L’article 1233-4 du code du travail précise que le licenciement pour motif économique d’un salarié ne peut intervenir que lorsque tous les efforts de formation et d’adaptation ont été réalisés et que le reclassement de l’intéressé ne peut être opéré sur les emplois disponibles, situés sur le territoire national dans l’entreprise ou les autres entreprises du groupe dont l’entreprise fait partie et dont l’organisation, les activités ou le lieu d’exploitation assurent la permutation de tout ou partie du personnel. …/…

L’employeur doit également démontrer qu’il a appliqué des critères d’ordre de licenciement permettant d’identifier le(s) salarié(s) licenciable(s).

 

Application des critères d’ordre

L’idée est la suivante : parmi les membres du personnel quels sont ceux qui doivent être le plus protégés contre le licenciement.

Par exception, l’obligation d’établir un ordre des licenciements ne s’impose pas :

  • en cas de fermeture de l’entreprise
  • si tous les emplois d’une même catégorie professionnelle sont supprimés, par exemple si le salarié concerné est le seul cadre de l’entreprise
  • lorsque les licenciements concernent les salariés ayant refusé une modification du contrat de travail proposée à tous

 

Détermination des critères énumérés par les articles 1233-5 du code du travail et suivants :

  • Charges de famille (en particulier celles des parents isolés),
  • Ancienneté de service dans l’établissement ou l’entreprise,
  • Situation des salariés qui présentent des caractéristiques sociales rendant leur réinsertion professionnelle particulièrement difficile, notamment des personnes handicapées et des salariés âgés,
  • Qualités professionnelles appréciées par catégorie.

 

Mais cette liste légale, non limitative, peut être complétée par d’autres critères.

 

L’employeur peut également en privilégier certains ou les pondérer à condition de prendre en considération l’ensemble des critères légaux.

Pour apprécier la compétence, l’employeur doit se fonder sur des éléments objectifs et vérifiables.

Il est accompagné par les institutions représentatives du personnel quand elles existent.

Lorsque la décision de licencier est la seule alternative, et que l’application des critères permet d’identifier valablement le(s) salarié(s) licenciable(s), il convient de respecter la procédure de licenciement édictée par le code du travail.

 

Quelle est la procédure de licenciement à mettre en œuvre?

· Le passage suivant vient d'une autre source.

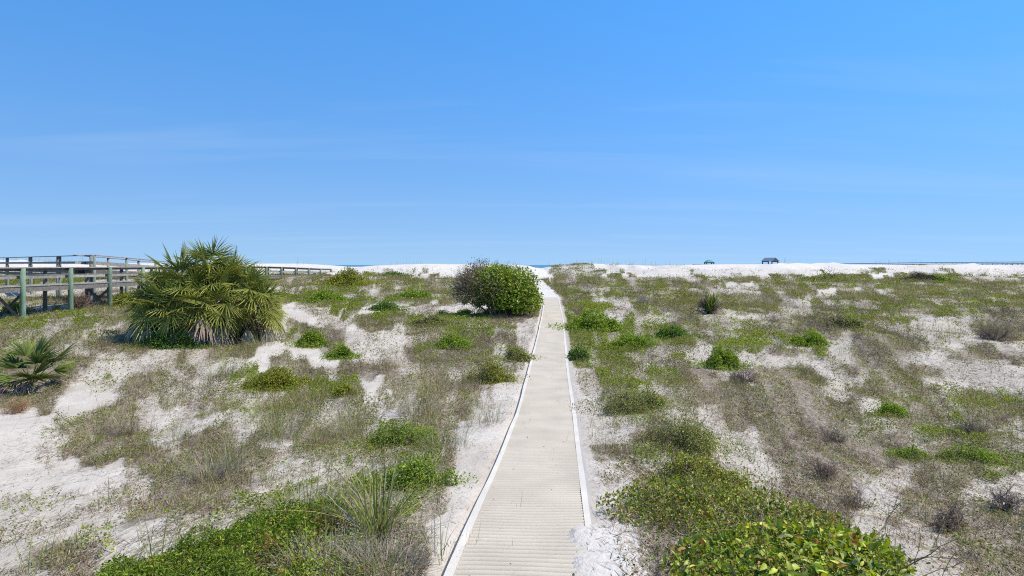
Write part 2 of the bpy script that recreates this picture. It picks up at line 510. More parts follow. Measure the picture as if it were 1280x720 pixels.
xr = spaced(0, .07, 1.035, 420, 8.5)
xs = np.array([-v for v in xr[:0:-1]] + xr)
ys = np.array([-60, -40, -25, -15, -8, -4, -1, 1, 2, 3, 3.6] + spaced(4.0, .06, 1.012, 300, 17))
XX, YY = np.meshgrid(xs, ys)
ZZ = zf(XX, YY)
c = cover(XX, YY, ZZ)
lit = LAYER['litter'][c]
for _ in range(2):
    q = np.pad(lit, 1, mode='edge'); lit = (q[:-2, 1:-1] + q[2:, 1:-1] + q[1:-1, :-2] + q[1:-1, 2:] + 2 * lit) / 6
lit = np.where(YY > 118, .1, np.where(YY > 92, lit * .6, lit))
clean = sstep(82, 92, YY) * (1 - np.clip(lit * 1.5, 0, 1)) + .9 * (np.exp(-((XX - 1.3) / .7) ** 2) * sstep(8.5, 7, YY))
clean = np.clip(clean + (YY > 60) * (np.abs(XX - path_x(YY)) < 1.1), 0, 1)
nx, ny = len(xs), len(ys)
I = (np.arange(ny - 1)[:, None] * nx + np.arange(nx - 1)[None, :]).ravel()
Q = np.stack([I, I + 1, I + nx + 1, I + nx], 1)
V = np.stack([XX.ravel(), YY.ravel(), ZZ.ravel()], 1)
grn = np.array([0, .05, .1, .25, .6, 1.0, 1.0])[c]
q = np.pad(grn, 1, mode='edge'); grn = (q[:-2, 1:-1] + q[2:, 1:-1] + q[1:-1, :-2] + q[1:-1, 2:] + 2 * grn) / 6
lit = np.maximum(lit, grn * .8)
C = np.stack([lit.ravel(), clean.ravel(), grn.ravel()], 1)
tag(mesh_obj('ground', V, Q, sand_material(), C, smooth=True), kind='structure')

sy = np.array([222, 240, 300, 500, 1000, 2500, 6000, 14000, 26000.]); sx = np.array([-26000, -6000, -1500, -400, 0, 400, 1500, 6000, 26000.])
SX, SY = np.meshgrid(sx, sy)
I = (np.arange(8)[:, None] * 9 + np.arange(8)[None, :]).ravel()
tag(mesh_obj('sea', np.stack([SX.ravel(), SY.ravel(), np.full(81, -1.6)], 1), np.stack([I, I + 1, I + 10, I + 9], 1), sea_material(), smooth=True), kind='structure')

M_MAT = mat_material()
# corrugated beach mat: ridges run across it
step = .11 / 8
py = np.arange(3.2, 62.2, step); u = np.linspace(-.655, .655, 15)
PYm, U = np.meshgrid(py, u, indexing='ij')
PXm = path_x(PYm) + U
wob = (vnoise(PYm * .35, U * 0, 71) - .5) * .5
bow = .05 * sstep(9, 5, PYm) * (-(U + .7) ** 2) * .8
amp = .018 * (.75 + .5 * vnoise(PYm * .6, U * 1.5, 72))
ph = (PYm - bow + .012 * (vnoise(PYm * .8, U * 2, 73) - .5) * 4) / .11 * 2 * math.pi
rid = np.abs(np.sin(ph / 2)) ** .75 * 2 - 1
MZ = base_z(PYm) + .05 + amp * rid + .02 * (vnoise(PYm * .9, U * .9, 74) - .5) + .01 * wob
n_u = len(u); n_y = len(py)
I = (np.arange(n_y - 1)[:, None] * n_u + np.arange(n_u - 1)[None, :]).ravel()
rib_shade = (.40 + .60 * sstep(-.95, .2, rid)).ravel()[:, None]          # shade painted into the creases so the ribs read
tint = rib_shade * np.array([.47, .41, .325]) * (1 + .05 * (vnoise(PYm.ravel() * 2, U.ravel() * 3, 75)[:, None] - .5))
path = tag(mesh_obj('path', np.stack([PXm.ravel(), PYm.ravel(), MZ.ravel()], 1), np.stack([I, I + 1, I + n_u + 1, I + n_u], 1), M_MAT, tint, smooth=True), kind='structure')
ey = np.arange(3.2, 62.2, .12)
for sgn in (-1, 1):
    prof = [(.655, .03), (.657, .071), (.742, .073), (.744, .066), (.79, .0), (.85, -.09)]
    wv = (vnoise(ey * .5, ey * 0, 80 + sgn) - .5) * .03
    R = np.stack([np.stack([path_x(ey) + sgn * (a + wv * (a > .72)), ey, base_z(ey) + b + .008 * (vnoise(ey * 2, ey * 0, 83) - .5)], 1) for a, b in prof], 1)
    k = len(prof); I = (np.arange(len(ey) - 1)[:, None] * k + np.arange(k - 1)[None, :]).ravel()
    Qe = np.stack([I, I + 1, I + k + 1, I + k], 1)
    if sgn < 0: Qe = Qe[:, ::-1]
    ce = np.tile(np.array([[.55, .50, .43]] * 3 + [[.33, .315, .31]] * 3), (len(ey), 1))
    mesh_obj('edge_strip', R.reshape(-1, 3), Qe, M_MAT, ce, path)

# ------------------------------------------------------------------ ground cover that nobody could count
# 1 dry litter: fine grey-brown stems lying about
X, Y, Z, cc, s, r = scatter(640, 'litter', seed=2)
n = len(X); s3 = s
ang = r.normal(math.pi / 2, .75, n); Lh = (.05 + .13 * r.random(n)) * s3
D = np.stack([np.cos(ang), np.sin(ang)], 1)
P = np.stack([X, Y, Z + (.004 + .05 * r.random(n) ** 2 * (cc > 1)) * s3], 1)
C = mixcol([(4, (.27, .205, .14)), (3, (.16, .115, .075)), (3, (.38, .31, .23)), (3, (.09, .062, .04)), (1.6, (.42, .35, .22))], n, r)
V, Q, C = blade_mesh(P, D, Lh, (.004 + .004 * r.random(n)) * s3, np.full(n, .97), r.normal(0, .12, n), C, 1, .5, .35 * r.random((n, 1)) * np.where(cc > 1, 1, .4)[:, None])
tag(mesh_obj('plant_litter', V, Q, M_DRY, C), 'fine grey brown dry stems and litter lying over the sand', 'plant litter', kind='stuff')

r = np.random.default_rng(12)
n = 70; Y = 4.6 + 14 * r.random(n) ** 1.5; X = path_x(Y) + r.uniform(-.62, .62, n)
P = np.stack([X, Y, base_z(Y) + .075], 1); A = unit(rand_dirs(n, r) * np.array([1, 1, .15])); Nn = unit(rand_dirs(n, r) * .4 + np.array([0, 0, 1.]))
L_ = .012 + .03 * r.random(n) ** 2
V, Q, C = leaf_mesh(P, A, Nn, L_, L_ * .5, mixcol([(3, (.12, .085, .06)), (1, (.2, .16, .08)), (1, (.09, .1, .04))], n, r))
tag(mesh_obj('leaf_litter', V, Q, M_DRY, C), 'tiny dry leaf scraps blown onto the ribbed path', 'plant litter', kind='stuff')

# 2 wiry standing twigs
X, Y, Z, cc, s, r = scatter(120, 'twig', seed=3)
n = len(X); hh = (.07 + .2 * r.random(n) ** 1.3) * s ** .7
P0 = np.stack([X, Y, Z - .01], 1)
parts = []
for k in range(4):
    d = np.stack([r.normal(0, .75, n), r.normal(0, .75, n), .45 + .6 * r.random(n)], 1)
    P1 = P0 + unit(d) * hh[:, None] * (.6 + .5 * r.random((n, 1)))
    parts.append((P0, P1))
    if k < 2:
        P2 = P1 * .5 + P0 * .5
        d2 = unit(np.stack([r.normal(0, 1, n), r.normal(0, 1, n), .6 * r.random(n)], 1))
        parts.append((P2, P2 + d2 * hh[:, None] * .5))
A0 = np.concatenate([p[0] for p in parts]); A1 = np.concatenate([p[1] for p in parts]); rr = np.tile(.0022 * s, len(parts))
C = np.tile(mixcol([(4, (.22, .16, .115)), (3, (.30, .23, .17)), (2, (.13, .085, .06)), (1.5, (.20, .18, .07))], n, r), (len(parts), 1))
V, Q, C = stick_mesh(A0, A1, rr, rr * .5, C)
tag(mesh_obj('dry_undergrowth', V, Q, M_DRY, C), 'brown wiry leafless undergrowth in patches on the sand', 'undergrowth', kind='stuff')

# 3 grass
X, Y, Z, cc, s, r = scatter(420, 'grass', seed=4)
n = len(X)
tall = .6 + .9 * vnoise(X / 1.2, Y / 1.2, 91)
Lh = (.10 + .26 * r.random(n)) * tall * s ** .62 * np.where(Y > 94, .45, 1)
ang = r.random(n) * 2 * math.pi; D = np.stack([np.cos(ang), np.sin(ang)], 1)
green = sstep(.35, .65, fbm(X / 2.5, Y / 4, 92, 2))
C1 = mixcol([(3, (.15, .175, .05)), (2, (.19, .205, .07)), (2, (.12, .14, .04)), (1, (.27, .25, .10))], n, r)
C2 = mixcol([(3, (.36, .28, .14)), (3, (.26, .20, .105)), (2, (.44, .36, .21)), (2, (.22, .20, .07))], n, r)
pick = (r.random(n) < .30 + .5 * green)[:, None]
C = np.where(pick, C1, C2)
P = np.stack([X, Y, Z - .01], 1)
V, Q, C = blade_mesh(P, D, Lh, (.0035 + .004 * r.random(n)) * s, .1 + .6 * r.random(n) ** 1.2, .45 * r.random(n), C, 3)
tag(mesh_obj('dune_grass', V, Q, M_GRASS, C), 'sparse tan and green grass growing through the dune scrub', 'grass', kind='stuff')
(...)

La procédure diffère selon le nombre de licenciements envisagés et l’effectif global de l’entreprise, le principe étant que plus le nombre de suppressions envisagées est élevé, plus l’employeur doit faire d’efforts et présenter des garanties dans son projet de restructuration, de surcroit si son effectif initial est supérieur à 50 salariés.

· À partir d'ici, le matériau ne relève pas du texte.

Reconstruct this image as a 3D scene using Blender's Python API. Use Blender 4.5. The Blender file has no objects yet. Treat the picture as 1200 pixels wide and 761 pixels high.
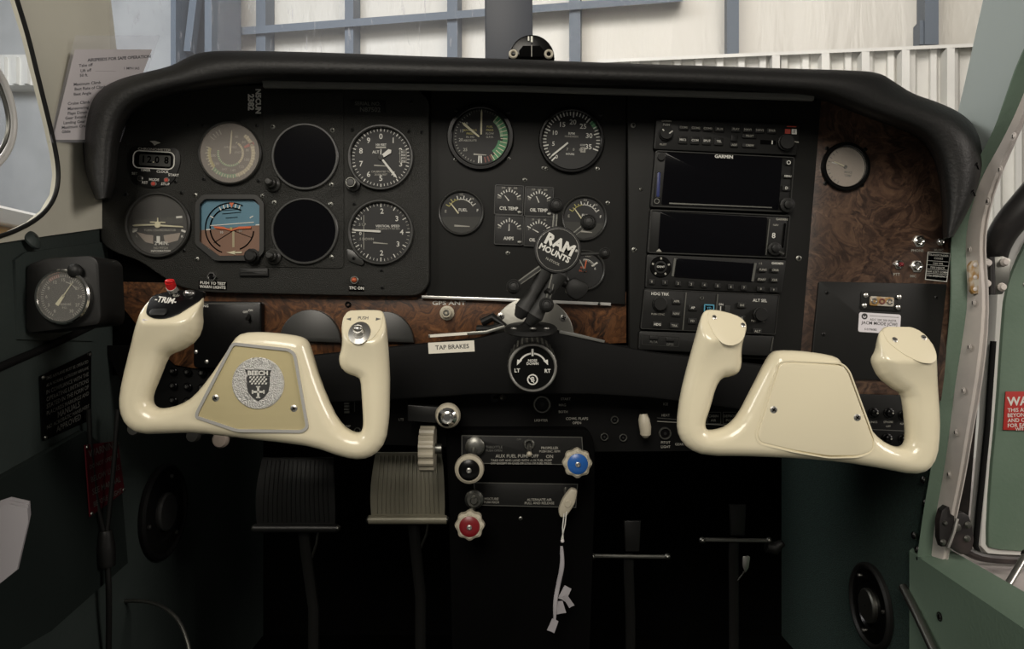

  1. Licenciement individuel (1 seul salarié licencié),
  2. Licenciement collectif de – de 10 salariés sur 30 jours dit « petit licenciement collectif »
  3. Licenciement collectif de + de 10 salariés.

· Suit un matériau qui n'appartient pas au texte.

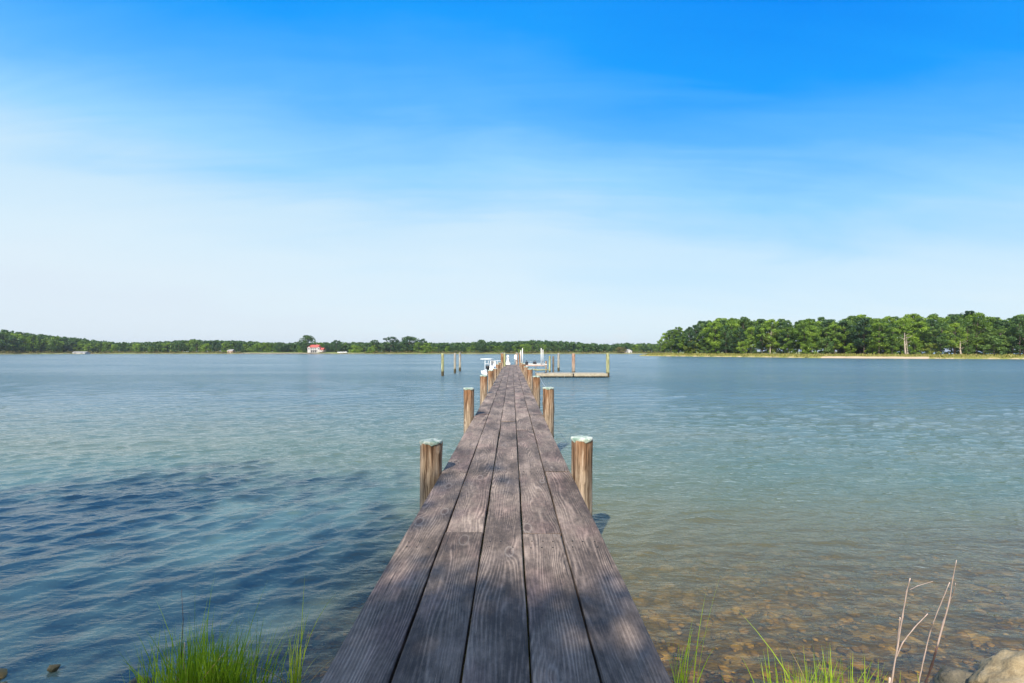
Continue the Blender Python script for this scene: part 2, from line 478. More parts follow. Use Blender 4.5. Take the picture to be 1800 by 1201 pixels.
M['rock_dark'] = rock_mat('wet_dark_stone', (0.07, 0.065, 0.05), (0.14, 0.12, 0.08), (0.24, 0.20, 0.13), 0.10)

# ------------------------------------------------------------------ shore profile (shared by ground and water colour)
def smooth(a, b, t):
    t = np.clip((t - a) / (b - a), 0, 1); return t * t * (3 - 2 * t)

def ground_z(X, Y):
    prof_y = [-80, -12, -3, 1.0, 2.4, 3.2, 4.2, 5.5, 8, 14, 30, 80, 4000]
    prof_z = [3.0, 1.6, 0.75, 0.50, 0.06, -0.10, -0.22, -0.40, -0.75, -1.25, -2.0, -3.0, -4.0]
    wob = 0.35 * np.sin(X * 0.7 + 1.3) + 0.2 * np.sin(X * 1.9) + 0.015 * np.clip(X, -40, 40) ** 2 * 0
    return np.interp(Y + wob * np.clip(1 - Y / 30, 0, 1), prof_y, prof_z)

def make_ground():
    ys = np.concatenate([np.linspace(-80, -2, 30), np.arange(-1.8, 9, 0.06), np.linspace(9.2, 60, 70), np.geomspace(64, 9000, 30)])
    u = np.linspace(-1, 1, 380)
    u = np.sign(u) * (0.12 * np.abs(u) + 0.88 * np.abs(u) ** 6)
    Y, U = np.meshgrid(ys, u, indexing='ij')
    X = U * (60 + np.abs(Y) * 1.5)
    Z = ground_z(X, Y)
    near = (np.abs(X) < 14) & (Y > -3) & (Y < 12)
    idx = np.argwhere(near)
    for i, j in idx:
        p = Vector((X[i, j], Y[i, j], 0))
        q = mnoise.fractal(p * 2.1, 0.9, 2.1, 4) * 0.045 + abs(mnoise.noise(p * 5.3)) * 0.05
        Z[i, j] += q
    n, m_ = Y.shape
    V = np.stack([X, Y, Z], -1).reshape(-1, 3)
    a = np.arange(n * m_).reshape(n, m_)
    F = np.stack([a[:-1, :-1], a[:-1, 1:], a[1:, 1:], a[1:, :-1]], -1).reshape(-1, 4)
    m, T, out = material('rubble_and_mud_bottom')
    pos = T.node('ShaderNodeNewGeometry').outputs['Position']
    vo = T.node('ShaderNodeTexVoronoi'); T.put(vo.inputs['Vector'], T.mapping(T.node('ShaderNodeVectorMath').outputs[0] if False else pos, scale=(1.0, 0.75, 0))); T.put(vo.inputs['Scale'], 7.0)
    warp = T.noise(pos, 3.0, 4, 0.6, 0, 1)
    vv = T.node('ShaderNodeVectorMath', operation='ADD'); T.put(vv.inputs[0], pos)
    sc = T.node('ShaderNodeVectorMath', operation='SCALE'); T.put(sc.inputs[0], warp); T.put(sc.inputs['Scale'], 0.28)
    T.l.new(sc.outputs[0], vv.inputs[1])
    T.put(vo.inputs['Vector'], T.mapping(vv.outputs[0], scale=(1.0, 0.8, 0)))
    cell = T.noise(vo.outputs['Position'], 9.0, 0)
    n = T.noise(pos, 2.2, 8, 0.65, 0.5); n2 = T.noise(pos, 16, 5, 0.7)
    c = T.ramp(T.math('ADD', T.math('MULTIPLY', cell, 0.55), T.math('MULTIPLY', n2, 0.45)), [(0.32, (0.12, 0.090, 0.035)), (0.5, (0.30, 0.22, 0.08)), (0.68, (0.60, 0.45, 0.20))])
    c = T.mix(T.rng(n, 0.42, 0.62, 0, 0.75), c, (0.12, 0.115, 0.05))
    c = T.mix(T.rng(vo.outputs['Distance'], 0.42, 0.62, 0, 0.7), c, (0.045, 0.04, 0.02))
    z = T.sep(pos)[2]
    c = T.mix(T.rng(z, 0.2, 0.5), c, T.mix(n2, (0.16, 0.12, 0.07), (0.10, 0.13, 0.04)))
    pbr(T, out, c, 0.9, 0, T.bump(T.math('ADD', cell, n2), 0.5, 0.02), 0.2)
    o = link('ground', np_mesh('ground', V, F, m, smooth=True))
    tag(o, kind='structure')
make_ground()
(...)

NB : Le licenciement collectif de plus de 10 salariés ne sera pas évoqué dans le présent article.

 

Pour un seul licenciement individuel pour motif économique

Il faudra impérativement respecter 3 étapes, l’organisation d’un entretien préalable avec une convocation écrite, étape obligatoire dans tous les licenciements individuels.

Il faudra à cette occasion évoquer le dispositif POLE EMPLOI appelé contrat de sécurisation professionnelle (https://www.service-public.fr/particuliers/vosdroits/F13819).

Une fois la rupture du contrat de travail pour motif économique notifiée, il faudra informer la DIRRECTE ( https://www.service-public.fr/professionnels-entreprises/vosdroits/F24648)

 

Pour un petit licenciement collectif pour motif économique

Avant les 3 précédentes étapes, il convient de consulter le CSE tant sur le projet de réorganisation, que sur les critères d’ordre, les conséquences en terme d’emploi et les mesures d’accompagnement accordées aux salariés licenciés.

NB : de façon volontaire, le présent article destiné aux TPE/PME, n’évoque pas la situation des entreprises soumises au congé de reclassement.

Dans tous les cas, les salariés licenciés bénéficient d’une priorité de réembauchage (article 1233-45 C. du travail)

 

L’importance de la lettre de licenciement

Les efforts de l’employeur pour procéder à des licenciements économiques conformes à l’esprit du code du travail ne doivent pas être ruinés par une rédaction malencontreuse et imprécise de la lettre de licenciement.

En effet, elle sera le principal document que les juges examineront en cas de contestation.

Il est donc fortement recommandé d’être accompagné tout au long d’une part du processus de mise en œuvre de la décision de licenciement et d’autre part de rédaction de la notification de la rupture du contrat de travail, par un avocat en droit du travail.

L’exposé ci- dessus est en effet une version raccourcie et très simplifiée du processus global à mettre en œuvre lorsque la décision de licenciement pour motif économique doit être prise.